NEWS

N.Y. voters approve $2 billion school tech bond

By Jon Campbell
Albany Bureau

ALBANY – The state will borrow $2 billion to fund technology and facility upgrades in schools after voters decisively approved all three statewide ballot proposals Tuesday.

Sixty-two percent of voters supported the $2 billion Smart Schools Bond Act, which lets schools spend their cut on high-tech equipment or acquire or refurbish space for expanding prekindergarten programs.

Voters also backed two changes to the state constitution: One lets lawmakers receive bills electronically rather than have them printed, and the other alters the state's process for drawing congressional and state legislative lines every 10 years.

Public-school advocates were largely lukewarm to the education bond act, though New York State United Teachers supported it. Fiscal conservatives questioned whether bonds should be issued for high-tech products with a short lifespan. The state School Boards Association said Wednesday the vote showed support for "ramping up" technology in schools.

"The act will provide an extra resource for schools to expand classroom technology, school security and broadband access as well as create space for prekindergarten programs and replace portable classrooms," said David Albert, a spokesman for the association. "We're looking forward to working with state officials to ensure that participating school districts are reimbursed as expeditiously as possible."

About 57 percent backed the redistricting amendment, which will create a 10-member panel to draw district lines based on updated census figures each decade. The four state legislative leaders each will have two appointees on the committee, with the eight appointees then selecting another two members.

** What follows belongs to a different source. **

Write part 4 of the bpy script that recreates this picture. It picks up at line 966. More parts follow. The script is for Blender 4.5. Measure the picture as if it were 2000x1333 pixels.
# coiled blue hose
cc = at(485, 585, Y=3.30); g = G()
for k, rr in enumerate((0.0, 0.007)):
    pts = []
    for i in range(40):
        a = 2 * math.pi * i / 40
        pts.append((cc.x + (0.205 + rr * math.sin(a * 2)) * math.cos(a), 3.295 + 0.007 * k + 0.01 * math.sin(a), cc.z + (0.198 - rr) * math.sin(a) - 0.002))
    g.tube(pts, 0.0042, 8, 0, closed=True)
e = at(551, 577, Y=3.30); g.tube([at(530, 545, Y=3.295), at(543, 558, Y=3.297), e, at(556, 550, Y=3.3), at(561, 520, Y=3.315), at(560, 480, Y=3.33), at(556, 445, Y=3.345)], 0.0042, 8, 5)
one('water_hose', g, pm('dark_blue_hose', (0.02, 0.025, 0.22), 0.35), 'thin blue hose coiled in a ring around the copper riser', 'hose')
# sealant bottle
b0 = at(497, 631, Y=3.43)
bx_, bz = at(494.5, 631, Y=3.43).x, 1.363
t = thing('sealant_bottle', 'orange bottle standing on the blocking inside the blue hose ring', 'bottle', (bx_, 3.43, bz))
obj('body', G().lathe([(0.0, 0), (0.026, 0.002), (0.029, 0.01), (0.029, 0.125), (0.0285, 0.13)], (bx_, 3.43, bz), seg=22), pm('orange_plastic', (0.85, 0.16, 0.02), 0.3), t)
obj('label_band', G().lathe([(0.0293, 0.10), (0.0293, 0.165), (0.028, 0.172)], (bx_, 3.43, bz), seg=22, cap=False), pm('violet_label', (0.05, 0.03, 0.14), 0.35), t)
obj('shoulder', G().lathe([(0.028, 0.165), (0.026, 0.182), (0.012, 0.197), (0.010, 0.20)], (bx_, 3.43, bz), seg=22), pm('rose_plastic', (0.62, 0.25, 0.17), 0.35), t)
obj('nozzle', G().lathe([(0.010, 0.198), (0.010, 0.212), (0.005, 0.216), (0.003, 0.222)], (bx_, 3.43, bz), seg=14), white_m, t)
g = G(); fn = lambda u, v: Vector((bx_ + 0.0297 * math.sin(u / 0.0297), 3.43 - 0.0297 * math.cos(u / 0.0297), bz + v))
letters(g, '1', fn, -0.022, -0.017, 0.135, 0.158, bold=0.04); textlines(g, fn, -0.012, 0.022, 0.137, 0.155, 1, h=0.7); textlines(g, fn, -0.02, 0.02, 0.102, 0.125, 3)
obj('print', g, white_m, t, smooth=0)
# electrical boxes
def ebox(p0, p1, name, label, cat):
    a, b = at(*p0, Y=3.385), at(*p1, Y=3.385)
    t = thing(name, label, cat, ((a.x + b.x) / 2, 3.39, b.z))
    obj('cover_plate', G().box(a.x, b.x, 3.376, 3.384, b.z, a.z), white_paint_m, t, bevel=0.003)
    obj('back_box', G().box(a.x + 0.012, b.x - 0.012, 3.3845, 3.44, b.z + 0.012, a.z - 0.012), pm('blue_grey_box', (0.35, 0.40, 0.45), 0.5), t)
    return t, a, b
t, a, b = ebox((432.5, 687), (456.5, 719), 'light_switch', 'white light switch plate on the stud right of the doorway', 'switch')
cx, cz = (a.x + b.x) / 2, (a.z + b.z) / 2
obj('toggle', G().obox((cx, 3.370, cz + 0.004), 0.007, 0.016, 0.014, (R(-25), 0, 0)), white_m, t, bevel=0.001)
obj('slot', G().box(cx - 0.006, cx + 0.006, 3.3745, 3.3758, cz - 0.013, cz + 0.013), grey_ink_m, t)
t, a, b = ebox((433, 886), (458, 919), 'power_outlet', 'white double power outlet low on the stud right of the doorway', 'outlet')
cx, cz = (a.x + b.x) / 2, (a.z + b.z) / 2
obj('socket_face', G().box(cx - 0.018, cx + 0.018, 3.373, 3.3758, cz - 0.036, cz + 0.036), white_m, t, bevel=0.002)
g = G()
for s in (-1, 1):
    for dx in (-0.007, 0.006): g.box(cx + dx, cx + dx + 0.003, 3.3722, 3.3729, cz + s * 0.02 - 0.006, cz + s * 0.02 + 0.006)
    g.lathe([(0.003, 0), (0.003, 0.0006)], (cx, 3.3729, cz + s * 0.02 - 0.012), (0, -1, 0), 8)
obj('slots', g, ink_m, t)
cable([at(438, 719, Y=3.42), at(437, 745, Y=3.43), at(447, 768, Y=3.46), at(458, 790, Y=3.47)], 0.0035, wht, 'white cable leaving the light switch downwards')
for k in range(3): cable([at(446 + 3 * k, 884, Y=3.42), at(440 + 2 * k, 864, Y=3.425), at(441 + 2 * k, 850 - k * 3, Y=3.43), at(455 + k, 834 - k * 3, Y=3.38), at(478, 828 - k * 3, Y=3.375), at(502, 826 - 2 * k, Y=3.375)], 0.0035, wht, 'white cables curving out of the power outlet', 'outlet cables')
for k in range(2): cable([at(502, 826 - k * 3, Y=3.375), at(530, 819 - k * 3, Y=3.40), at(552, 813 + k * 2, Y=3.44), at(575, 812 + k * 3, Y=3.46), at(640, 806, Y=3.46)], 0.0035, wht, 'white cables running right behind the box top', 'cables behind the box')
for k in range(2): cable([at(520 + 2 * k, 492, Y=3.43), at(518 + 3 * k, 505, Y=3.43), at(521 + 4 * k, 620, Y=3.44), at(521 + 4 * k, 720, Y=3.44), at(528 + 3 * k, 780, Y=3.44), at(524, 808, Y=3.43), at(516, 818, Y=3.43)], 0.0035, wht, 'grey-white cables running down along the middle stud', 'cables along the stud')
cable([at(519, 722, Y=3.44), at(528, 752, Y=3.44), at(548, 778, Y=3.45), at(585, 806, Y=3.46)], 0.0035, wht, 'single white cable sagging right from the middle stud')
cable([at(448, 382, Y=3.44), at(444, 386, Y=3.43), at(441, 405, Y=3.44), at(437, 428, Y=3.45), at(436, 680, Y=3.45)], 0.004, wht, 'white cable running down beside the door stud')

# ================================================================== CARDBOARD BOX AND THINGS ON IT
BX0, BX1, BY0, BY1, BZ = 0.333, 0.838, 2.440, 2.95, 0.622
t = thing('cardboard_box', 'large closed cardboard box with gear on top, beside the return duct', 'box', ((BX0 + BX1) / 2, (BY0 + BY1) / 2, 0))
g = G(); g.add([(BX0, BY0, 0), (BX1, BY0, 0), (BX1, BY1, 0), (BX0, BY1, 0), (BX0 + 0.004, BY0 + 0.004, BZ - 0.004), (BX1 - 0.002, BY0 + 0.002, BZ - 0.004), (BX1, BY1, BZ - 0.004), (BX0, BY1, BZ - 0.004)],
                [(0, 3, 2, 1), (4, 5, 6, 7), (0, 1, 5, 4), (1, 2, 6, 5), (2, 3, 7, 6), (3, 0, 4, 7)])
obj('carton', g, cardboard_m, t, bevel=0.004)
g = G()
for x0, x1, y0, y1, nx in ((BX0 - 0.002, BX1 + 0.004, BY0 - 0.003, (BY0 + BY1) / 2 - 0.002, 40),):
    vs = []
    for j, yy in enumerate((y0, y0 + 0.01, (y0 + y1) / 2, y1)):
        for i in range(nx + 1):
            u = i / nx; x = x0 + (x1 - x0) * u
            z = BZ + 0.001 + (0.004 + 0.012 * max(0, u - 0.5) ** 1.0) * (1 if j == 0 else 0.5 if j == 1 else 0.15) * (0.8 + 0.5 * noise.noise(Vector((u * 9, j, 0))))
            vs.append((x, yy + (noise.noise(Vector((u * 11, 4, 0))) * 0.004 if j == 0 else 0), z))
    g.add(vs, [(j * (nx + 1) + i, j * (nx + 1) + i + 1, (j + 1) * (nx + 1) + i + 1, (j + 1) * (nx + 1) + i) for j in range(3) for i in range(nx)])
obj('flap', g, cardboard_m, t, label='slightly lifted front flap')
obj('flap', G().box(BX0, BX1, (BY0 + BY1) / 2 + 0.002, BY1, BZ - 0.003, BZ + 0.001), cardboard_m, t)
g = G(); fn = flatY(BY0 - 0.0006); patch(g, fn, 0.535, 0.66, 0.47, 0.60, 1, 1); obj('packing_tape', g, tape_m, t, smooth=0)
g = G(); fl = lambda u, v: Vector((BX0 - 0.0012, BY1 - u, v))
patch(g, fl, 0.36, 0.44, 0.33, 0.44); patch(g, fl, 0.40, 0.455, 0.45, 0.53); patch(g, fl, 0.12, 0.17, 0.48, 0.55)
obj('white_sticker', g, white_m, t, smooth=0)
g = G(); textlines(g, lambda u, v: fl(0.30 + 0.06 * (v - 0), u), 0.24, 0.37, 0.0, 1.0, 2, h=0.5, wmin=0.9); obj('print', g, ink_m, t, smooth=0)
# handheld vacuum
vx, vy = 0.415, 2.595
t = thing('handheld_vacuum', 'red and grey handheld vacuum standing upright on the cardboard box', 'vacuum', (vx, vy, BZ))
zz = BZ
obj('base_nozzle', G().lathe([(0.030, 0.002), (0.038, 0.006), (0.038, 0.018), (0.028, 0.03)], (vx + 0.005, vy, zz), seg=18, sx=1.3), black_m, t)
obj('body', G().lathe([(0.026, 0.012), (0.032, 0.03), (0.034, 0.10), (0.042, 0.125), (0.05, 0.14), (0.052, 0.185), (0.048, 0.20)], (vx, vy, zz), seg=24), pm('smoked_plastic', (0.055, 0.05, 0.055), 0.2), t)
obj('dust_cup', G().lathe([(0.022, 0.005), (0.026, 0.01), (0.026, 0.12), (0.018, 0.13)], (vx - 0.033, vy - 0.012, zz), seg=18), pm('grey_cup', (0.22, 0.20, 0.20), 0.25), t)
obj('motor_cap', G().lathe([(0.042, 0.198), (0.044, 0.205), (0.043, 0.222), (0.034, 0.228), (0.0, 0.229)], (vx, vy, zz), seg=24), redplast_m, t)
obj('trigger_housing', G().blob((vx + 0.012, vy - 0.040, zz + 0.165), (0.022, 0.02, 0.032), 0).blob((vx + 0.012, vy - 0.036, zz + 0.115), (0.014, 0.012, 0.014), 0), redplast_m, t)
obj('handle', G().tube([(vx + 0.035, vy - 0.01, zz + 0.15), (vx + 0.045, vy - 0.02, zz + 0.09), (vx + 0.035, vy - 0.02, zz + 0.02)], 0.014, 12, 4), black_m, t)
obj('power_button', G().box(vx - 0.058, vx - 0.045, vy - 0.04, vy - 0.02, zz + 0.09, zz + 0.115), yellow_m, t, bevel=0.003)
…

Previously, a panel of lawmakers and appointees essentially controlled by the parties in power drew congressional and state legislative district lines, a process that drew extensive criticism from good-government advocates for letting state legislators draw their own lines. In 2012, Senate Republicans and Assembly Democrats controlled the process. Despite an outcry from minority-party legislators, Gov. Andrew Cuomo signed the lines into law in exchange for asking voters to change the process in future years.

The amendment split good-government groups with some, including Citizens Union and the League of Women Voters, saying it made progress toward taking the process out of the Legislature's hands.

"We are pleased that voters seized this once-in-a-50-year opportunity to fix our state's rigged redistricting process and end the practice of drawing districts to favor incumbents, protect majority party control, and discourage competition," the two groups wrote in a statement.

Others, like New York Public Interest Research Group and Common Cause/New York, thought it wouldn't make the process any more independent, especially considering lawmakers could make changes to the maps if they reject them twice.

"Now that New Yorkers have approved Prop 1, reformers will have to roll up their sleeves and begin the hard work necessary to make this seriously flawed new system work," NYPIRG legislative director Blair Horner said.

District lines won't be redrawn until 2022, based on 2020 census figures. Voters will have a chance to authorize a constitutional convention in 2017, which, if approved, could open the document — and potentially its redistricting provision — to further changes.

The electronic-bill proposal received support from 77 percent of voters. It had no widespread opposition from any advocacy groups. The approval alters the state constitution to allow for a vote on legislation if the bill is provided in electronic form to lawmakers at least three days beforehand. Previously, the constitution required bills to be printed and placed on all 213 legislators' desks.